To what extent is the encoded message a function of the linguistic message? As this example illustrates, we can encode a message linguistically all day long until we’re blue in the face, but if other people don’t understand the language that we’re speaking, they’re free to decode the message however they may.

So then, what about the image itself? Certainly there is an encoded message over and beyond the linguistic message. Back to Barthes; remember all the business about denotation and connotation?

In hopes of not belaboring the point, everyone seems to have no problem agreeing on the DENOTATIVE mesage of the image; I presume that the creator of this image, the demonstrators, and us, all recognize the image as depicting Bert and Bin Laden. I suggest that encoding and decoding of the denotative message is accurate for all parties concerned: we all recognize what the image is OF.

The Bert and Bin Laden example illustrates that the same denotative meaning can be associated with DIFFERENT connotative meanings, according to the cultural or historical contexts in which the message is produced and interpreted. Connotation is the ideological meaning that is attached to the image, the meaning inscribed by cultural codes. Where those involved in communicating do not share common codes and social positions (ie. don’t share a common ideology) decodings are likely to be different from the encoder's intended meaning. Umberto Eco uses the term 'aberrant decoding' to refer to a message that has been decoded by means of a different code from that used to encode it.

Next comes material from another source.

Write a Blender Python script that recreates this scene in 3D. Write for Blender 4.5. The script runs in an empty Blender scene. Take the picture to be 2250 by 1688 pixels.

Dan suggests that the code governing the image is ambiguous, and this seems fairly obvious from our discussion in class, for even among the relatively few of us, there was disagreement on what the image meant. I think this was mainly due to the lack of linguistic code, for none of us had seen the image in its original context. However, even though we weren’t certain how to decode the image, we WERE CERTAIN that the demonstrators had conducted an aberrant decoding of it.

So, I’ve been rambling, and I don’t think that I’ve successfully answered Dan’s question, but that’s what a blog is for, right? In summary, I think the image’s ambiguity may have a lot to do with the loss of linguistic message. Back to the notion of encoding and decoding, Hall suggests that there are NO inevitable decodings, ever. Hall suggests that there is never certainty in meaning, for encoding and decoding are different moments, and interpretation is always fundamental. This fact is illustrated and exemplified by the Bert and Bin Laden image.

JK said...

I think that you brought up an interesting point when you stated the fact that the bert and bin laden image does not have any linguistic power. The two images next to each other do not make much sense for the American society or for the society in which the posters were shown. Therefore, I question whether or not any symbolic meaning of Bert was gained or lost. Even discussing this image in class, the image seemed new to most of us, therefore, the effect did not seem to catch on in either society. However, the concept that the image did not have any linguistic meaning is important to investigate because I wonder if anything more would have come from the image had there been words or a word on the poster. Bert still seems to have no meaning for Bin Laden's people other than they may understand that Bert is an American figure. And quite honestly, it's rather humerous that Bert is not exactly a "kind" character in our society either. So meshing Bert and Bin Laden really did not change any meaning of the symbolism behind Bert.
I think that if anything, the image reinforces Richard's theory of how easily symbols can be cross-cultured due to the incredible use of the internet in today's society. Ruining a cultural icon can easily be done by one individual. However, I think that a large event would need to happen and a signifying image with a cross-cultural symbol would need to be shown in order for a symbol to lose meaning in its original culture. I dont think that one image can do much to change years of a symbolic understanding, unless it is the result of a public attack that really hits home.